Second, greater investment in research, development, and invention are needed, particularly in curriculum, instruction, and assessment. High school coursework needs to develop students’ intellect and reflect tighter and more substantial connections to higher education and the workplace. It also should incorporate significant experiential activities that engage these emerging adults in meaningful activities that build their skills and strengthen connections to supportive social networks. Coursework must be adaptable enough to address diverse needs, including those of the increasing number of adolescents who are English-language learners. Assessments need to support and encourage meaningful intellectual development and not limit learning to what is easily testable.

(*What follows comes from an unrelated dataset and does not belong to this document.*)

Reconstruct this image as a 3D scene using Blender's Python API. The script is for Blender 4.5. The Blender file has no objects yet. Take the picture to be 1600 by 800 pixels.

Finally, we must acknowledge the impact of poverty and activate “outside the box” approaches for our most vulnerable students. That means making investments in improving and integrating social-service and community supports in schools that serve high-poverty neighborhoods and regions. It means providing intensive supports to help students from poverty negotiate the treacherous transitions between educational levels. It means embracing a K-16 framework, but also acknowledging that adolescence (especially when combined with poverty) brings its own risk factors, and that a secondary approach spanning middle and high schools is needed to keep all students on track toward graduation.
We need to transform the high schools that produce most of our dropouts and the middle-grades schools that feed them. With a targeted, inventive, aligned, and integrated approach, we can do this. And we must.